My parents would talk about Santa when I was little, but I never believed them because we lived in an apartment and had no chimney.

The Zombieslayer said...

Sweet post. I love Christmas, for this very reason. It's for making magic for the kids. I still see Christmas as magical and I'm glad you are making it so for your kids.

Kathleen said...

I used to go through the JCPenney catalog and copy painstakingly every toy in which I was even slightly interested. I never ever got any of it.

My brother and his wife are Born Again and they actually told my niece that there was no Santa. I mean the kid was 2 or 3 and informed me there was no Santa.

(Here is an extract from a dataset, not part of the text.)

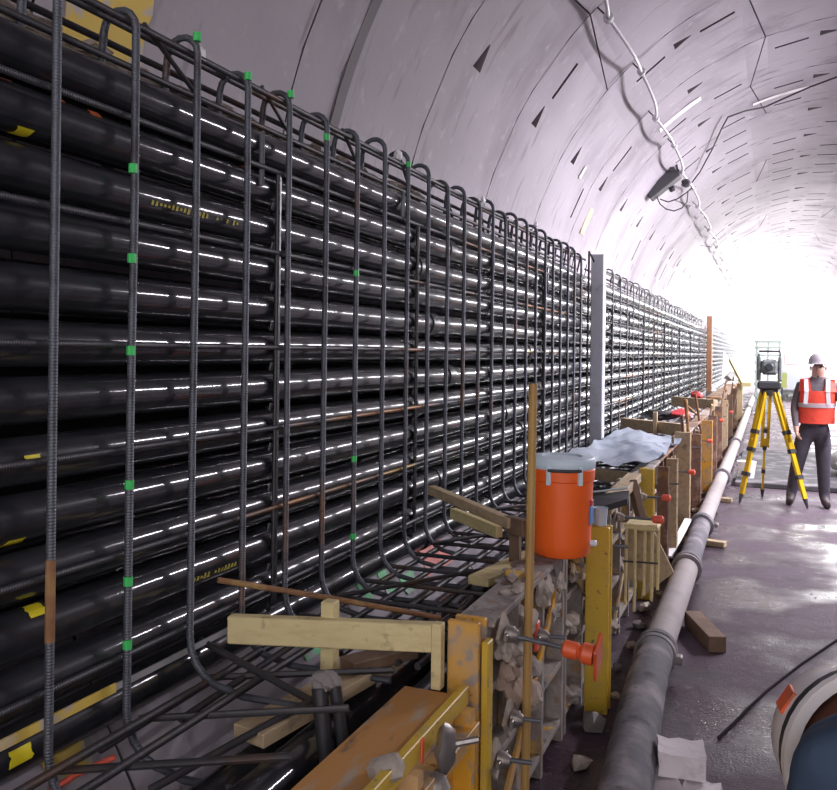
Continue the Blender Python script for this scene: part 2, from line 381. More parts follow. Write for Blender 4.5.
part(MB().beam((CXX+CR+.004, 1.2, ROWS[12]-.085), (CXX+CR+.004, 2.6, ROWS[12]-.085), .006, .018), 'dull_yellow_strip', mat('dull_yellow', (.33, .27, .1), .6), conds[12])
# ------------------------------------------------------------------ rebar cages
XV = -1.772
def arc(c, r, a0, a1, n, plane='xz'):
    out = []
    for i in range(n+1):
        a = R(a0+(a1-a0)*i/n); out.append((c[0]+r*math.cos(a), c[1]+r*math.sin(a)))
    return out
def cage(y0, y1, sp, label, near=True):
    rt = thing('rebar_cage', label, 'reinforcement cage', (XV, y0, .72))
    rnd = random.Random(int(y0*10)); y = y0; i = 0; bars = []
    while y <= y1+.001:
        r = .0122 if near else .0095; lean = rnd.uniform(-.006, .006); zt = 2.83+rnd.uniform(-.02, .03)
        zb = -.13 if (near and i < 2) else 0
        pts = [(-1.18, y+.02, .735+zb), (-1.56, y, .735+zb)] if near else [(-1.5, y, .76)]
        for (x, z) in arc((-1.62, .90), .152+.0, 270, 180, 5 if near else 3): pts.append((x, y, z+zb))
        pts.append((XV, y, 1.6)); pts.append((XV+lean*.3, y+lean, 2.3))
        for (x, z) in arc((XV-.062, zt), .062, 0, 175, 7 if near else 4): pts.append((x, y+lean, z))
        pts.append((XV-.135, y+lean, zt-.12)); 
        o = part(MB().tube(pts, r, 8 if y < 12 else 5), 'vertical_bar', M['rebar'] if i != 9 else M['rebar'], rt, ang=60)
        bars.append((o, y)); y += sp; i += 1
    zs = [2.56, 2.24, 1.87, 1.555, 1.24, .925]
    ye = y1+.12
    for z in zs:
        part(MB().tube([(XV-.024, y0-3 if y0 < 3 else y0-.15, z), (XV-.024, (y0+y1)/2, z+rnd.uniform(-.006, .006)), (XV-.024, ye, z)], .0105, 7), 'horizontal_bar', M['rebar_long'], rt, ang=60)
    for (x, z) in ((XV-.024, 2.85), (XV-.10, 2.865), (XV-.20, 2.84), (XV-.25, 2.78), (XV-.12, 2.76)):
        part(MB().tube([(x, y0-3 if y0 < 3 else y0-.15, z), (x, (y0+y1)/2, z+rnd.uniform(-.01, .01)), (x, ye, z)], .0115, 7), 'horizontal_bar', M['rebar_dark'], rt, ang=60)
    return rt, bars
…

How freaking sad is that?

We did the whole carry Baby Jesus into the creche before we were allowed to look at the presents under the tree too. My little sister always go to do it though - or at least, that's the way my poor neglect middle child mind remembers it.

magnetbabe said...

Ugh. I'm completely torn on this topic. I think it's so cute when kids believe in Santa and its all magical and fun. When I was a kid though, I was terrified of Santa. I thought he was totally creepy and didn't like that he came into our house or that little kids sat on his lap. I avoided him at the malls and was so relieved when my parents told me the truth. And don't get me started on a giant bunny for Easter.

Scott said...

Sadie - I know what you mean. But watching the kids get excited is the other side of the fun, huh?

Trevor - I know how you feel. We were similar kids I think.

Chloe - Then you are a free thinker indeed. I waved away those annoying flaws in logic.

Zombie - Thanks, I'm also a sucker for Christmas, after the stress of getting ready for it has passed.

Kathleen - I think it's sad if they are doing it for the reason that Christmas is about Jesus. Kids could care less about that, and they don't need to be adults yet.

MagnetBabe - See, the scientist was in you at an early age. How cute!

Kathleen said...

Scott - Exactly. But when at the age of two they declared my niece a sinner because she did something wrong, I'm not sure there's a lot of hope for them.